Festival was the studio creation of Russian-born New Yorker Boris Midney, who was also the creator of studio acts Beautiful Bend (That's The Meaning, Boogie Motion) and USA-European Connection (Come Into My Heart/Good Lovin'). His Disco Evita album, as Festival, featured four vocalists and a 17-piece orchestra, including Midney himself on violin. The album covers many of the Tim Rice/Andrew Lloyd Webber songs from the Broadway musical, as well as a Midney original titled Evita's Theme: Lady Woman. If I had a nickel for every party I went to that year during which Disco Evita was played in its entirety ...well, I'd have a lot of nickels, because the queens adored this album.

(Festival, Don't Cry For Me Argentina, RSO Records, 1979. #1 US Dance, 1 wk. Download Don't Cry For Me Argentina. Purchase The Boris Midney Anthology, here.

4. Memory - Menage 1983

From Cats

Man, I hated this record. Hate, hate, hated it. But it was a big hit and I must include it. This track has been unavailable commercially for years, so unless you want to track down the 12" in a used record shop or purchase it on one of the outrageously expensive import compilations, you may as well download it here. Menage was a one-off studio creation of Warren Schwartz, who produced Turn The Beat Around for Vicki Sue Robinson.

(Menage, Memory, Profile Records 1983. Download Memory. Purchase HI-NRG Classics, here.)


5. I Am What I Am - Gloria Gaynor, 1983

From La Cage Aux Folles

Gloria Gaynor returned from the triumph of 1979's I Will Survive and in her version of I Am What I Am, arguably created the most enduring and beloved anthem of gay pride yet recorded. Watch a short clip of Gaynor performing I Am What I Am, here. When you hear this song at Pride events this year, and you will, take a look around at some of our butcher brothers having a big ol' nelly moment during "Some think it's noise, I think it's pretty!"

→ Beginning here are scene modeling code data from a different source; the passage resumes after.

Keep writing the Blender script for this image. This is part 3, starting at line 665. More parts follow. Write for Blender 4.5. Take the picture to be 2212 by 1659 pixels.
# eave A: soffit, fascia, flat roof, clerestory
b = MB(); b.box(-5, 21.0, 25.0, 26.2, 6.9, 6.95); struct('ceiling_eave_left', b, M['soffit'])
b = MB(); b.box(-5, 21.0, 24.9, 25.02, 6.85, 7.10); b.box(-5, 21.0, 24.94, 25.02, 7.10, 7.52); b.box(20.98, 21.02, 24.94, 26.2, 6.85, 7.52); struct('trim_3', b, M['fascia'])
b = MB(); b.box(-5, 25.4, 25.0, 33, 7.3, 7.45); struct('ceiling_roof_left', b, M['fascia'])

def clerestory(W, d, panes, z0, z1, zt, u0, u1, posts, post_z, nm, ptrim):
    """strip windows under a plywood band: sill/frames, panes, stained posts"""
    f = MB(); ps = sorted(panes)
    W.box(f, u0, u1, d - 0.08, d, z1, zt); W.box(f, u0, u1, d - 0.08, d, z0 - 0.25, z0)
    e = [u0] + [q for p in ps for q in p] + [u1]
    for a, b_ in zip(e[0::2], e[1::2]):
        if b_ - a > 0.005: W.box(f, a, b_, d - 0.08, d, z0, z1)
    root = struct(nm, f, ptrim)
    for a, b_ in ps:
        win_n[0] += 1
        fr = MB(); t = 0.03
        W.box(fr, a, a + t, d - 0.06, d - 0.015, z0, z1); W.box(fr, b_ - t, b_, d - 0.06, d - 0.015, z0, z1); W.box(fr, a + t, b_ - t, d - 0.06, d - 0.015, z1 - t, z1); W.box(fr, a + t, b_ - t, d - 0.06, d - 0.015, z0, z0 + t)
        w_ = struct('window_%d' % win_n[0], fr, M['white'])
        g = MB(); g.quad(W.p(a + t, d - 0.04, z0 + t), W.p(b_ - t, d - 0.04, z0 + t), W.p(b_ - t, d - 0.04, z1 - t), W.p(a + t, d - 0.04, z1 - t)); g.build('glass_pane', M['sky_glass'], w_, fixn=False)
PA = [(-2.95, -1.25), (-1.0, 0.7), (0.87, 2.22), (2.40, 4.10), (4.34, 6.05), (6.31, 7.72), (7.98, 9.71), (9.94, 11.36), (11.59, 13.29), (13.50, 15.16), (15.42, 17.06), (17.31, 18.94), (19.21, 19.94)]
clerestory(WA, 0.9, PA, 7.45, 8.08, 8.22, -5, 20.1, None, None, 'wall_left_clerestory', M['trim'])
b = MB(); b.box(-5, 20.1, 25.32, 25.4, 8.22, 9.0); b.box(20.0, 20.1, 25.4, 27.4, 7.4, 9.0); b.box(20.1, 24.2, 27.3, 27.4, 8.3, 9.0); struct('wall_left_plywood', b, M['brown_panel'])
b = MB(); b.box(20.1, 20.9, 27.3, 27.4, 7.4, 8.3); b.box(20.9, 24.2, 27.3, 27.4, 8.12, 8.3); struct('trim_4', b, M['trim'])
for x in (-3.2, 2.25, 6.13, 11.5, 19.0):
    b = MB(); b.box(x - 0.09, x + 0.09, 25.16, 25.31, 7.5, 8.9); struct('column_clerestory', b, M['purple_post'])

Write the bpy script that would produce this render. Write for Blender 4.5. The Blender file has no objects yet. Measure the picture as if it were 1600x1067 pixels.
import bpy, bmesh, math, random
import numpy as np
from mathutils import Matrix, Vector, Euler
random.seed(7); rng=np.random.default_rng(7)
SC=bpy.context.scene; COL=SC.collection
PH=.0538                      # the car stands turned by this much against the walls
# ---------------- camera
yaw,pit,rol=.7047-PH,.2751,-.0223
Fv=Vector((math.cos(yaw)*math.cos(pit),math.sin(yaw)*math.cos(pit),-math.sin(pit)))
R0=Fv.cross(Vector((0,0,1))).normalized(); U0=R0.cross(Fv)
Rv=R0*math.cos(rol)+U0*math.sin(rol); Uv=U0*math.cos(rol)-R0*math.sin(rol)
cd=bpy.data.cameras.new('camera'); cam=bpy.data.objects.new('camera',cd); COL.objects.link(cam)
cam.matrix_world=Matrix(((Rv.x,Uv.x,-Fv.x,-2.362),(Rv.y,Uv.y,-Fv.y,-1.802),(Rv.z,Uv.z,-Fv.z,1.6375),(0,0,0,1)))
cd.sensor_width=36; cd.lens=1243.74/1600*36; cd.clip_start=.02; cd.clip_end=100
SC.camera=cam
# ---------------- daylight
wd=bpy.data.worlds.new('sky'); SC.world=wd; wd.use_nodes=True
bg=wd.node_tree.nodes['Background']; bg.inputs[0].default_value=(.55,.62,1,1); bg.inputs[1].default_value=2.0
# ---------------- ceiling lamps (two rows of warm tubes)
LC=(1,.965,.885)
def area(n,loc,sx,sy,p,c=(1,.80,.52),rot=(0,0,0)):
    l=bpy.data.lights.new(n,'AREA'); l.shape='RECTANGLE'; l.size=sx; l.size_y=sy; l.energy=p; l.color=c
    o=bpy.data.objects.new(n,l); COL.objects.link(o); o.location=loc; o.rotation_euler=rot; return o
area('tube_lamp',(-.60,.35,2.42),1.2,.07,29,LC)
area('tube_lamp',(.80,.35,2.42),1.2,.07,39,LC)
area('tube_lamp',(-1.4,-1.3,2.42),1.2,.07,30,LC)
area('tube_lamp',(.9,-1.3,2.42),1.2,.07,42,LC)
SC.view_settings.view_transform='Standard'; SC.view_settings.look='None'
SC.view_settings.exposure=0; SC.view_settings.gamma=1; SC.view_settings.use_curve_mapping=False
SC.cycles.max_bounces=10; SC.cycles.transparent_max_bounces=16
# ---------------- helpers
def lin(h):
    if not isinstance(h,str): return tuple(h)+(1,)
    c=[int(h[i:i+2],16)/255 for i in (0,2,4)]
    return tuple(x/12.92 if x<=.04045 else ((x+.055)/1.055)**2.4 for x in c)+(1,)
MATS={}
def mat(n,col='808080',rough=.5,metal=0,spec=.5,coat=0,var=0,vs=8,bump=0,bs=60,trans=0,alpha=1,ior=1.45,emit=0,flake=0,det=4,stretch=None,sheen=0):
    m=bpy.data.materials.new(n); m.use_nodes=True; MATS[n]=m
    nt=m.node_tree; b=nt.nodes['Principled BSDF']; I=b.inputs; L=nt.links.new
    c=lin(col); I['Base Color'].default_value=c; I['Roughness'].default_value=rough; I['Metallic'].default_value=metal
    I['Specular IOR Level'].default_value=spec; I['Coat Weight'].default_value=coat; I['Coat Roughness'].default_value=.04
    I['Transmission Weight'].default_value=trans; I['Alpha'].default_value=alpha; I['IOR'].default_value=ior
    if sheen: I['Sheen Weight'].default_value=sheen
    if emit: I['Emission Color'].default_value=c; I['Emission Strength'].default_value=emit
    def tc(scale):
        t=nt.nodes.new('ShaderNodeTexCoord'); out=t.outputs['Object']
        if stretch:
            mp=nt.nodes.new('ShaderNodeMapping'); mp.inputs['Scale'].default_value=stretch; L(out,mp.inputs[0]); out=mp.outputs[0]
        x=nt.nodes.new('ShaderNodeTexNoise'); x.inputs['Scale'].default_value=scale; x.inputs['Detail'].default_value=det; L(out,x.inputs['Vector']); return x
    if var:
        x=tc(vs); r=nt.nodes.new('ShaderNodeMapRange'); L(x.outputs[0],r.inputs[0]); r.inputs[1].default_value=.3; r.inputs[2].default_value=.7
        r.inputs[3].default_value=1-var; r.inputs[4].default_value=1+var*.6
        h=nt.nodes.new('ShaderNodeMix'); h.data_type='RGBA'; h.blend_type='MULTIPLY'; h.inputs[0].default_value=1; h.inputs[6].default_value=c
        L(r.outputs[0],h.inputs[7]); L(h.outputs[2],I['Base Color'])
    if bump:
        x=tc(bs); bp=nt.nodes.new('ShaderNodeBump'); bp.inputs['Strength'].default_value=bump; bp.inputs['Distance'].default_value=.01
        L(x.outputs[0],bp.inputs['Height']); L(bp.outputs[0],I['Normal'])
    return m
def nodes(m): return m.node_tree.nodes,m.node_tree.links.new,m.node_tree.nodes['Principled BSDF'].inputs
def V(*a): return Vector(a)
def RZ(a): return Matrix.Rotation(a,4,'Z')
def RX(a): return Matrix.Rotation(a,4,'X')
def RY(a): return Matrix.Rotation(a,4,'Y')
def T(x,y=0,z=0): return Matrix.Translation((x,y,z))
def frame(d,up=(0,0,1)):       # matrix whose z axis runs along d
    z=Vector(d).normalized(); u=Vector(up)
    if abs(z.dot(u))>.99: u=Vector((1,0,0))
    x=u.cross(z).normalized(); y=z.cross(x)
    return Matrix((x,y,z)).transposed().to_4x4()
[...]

(Gloria Gaynor, I Am What I Am, Silver Blue Records, 1983. Download I Am What I Am. Purchase Gloria Gaynor: I Am What I Am, here.)

6. One Night Only - Scherrie Payne, 1984

From Dreamgirls.

Scherrie Payne was one of the 87 members of The Supremes, post-Diana Ross. Interestingly, former Supreme (#4, I believe) Cindy Birdsong provides backing vocals on One Night Only, which was a decent chart and club success for Payne. A few years ago, Scherrie was part of the hugely failed Supremes reunion tour, which was a major embarrassment to Miss Ross. Scherrie's sister is Freda Band Of Gold Payne. One Night Only was released on San Francisco's way-gay label, Megatone Records, home of Sylvester.

(Scherrie Payne, One Night Only, Megatone Records, 1984. Download One Night Only.)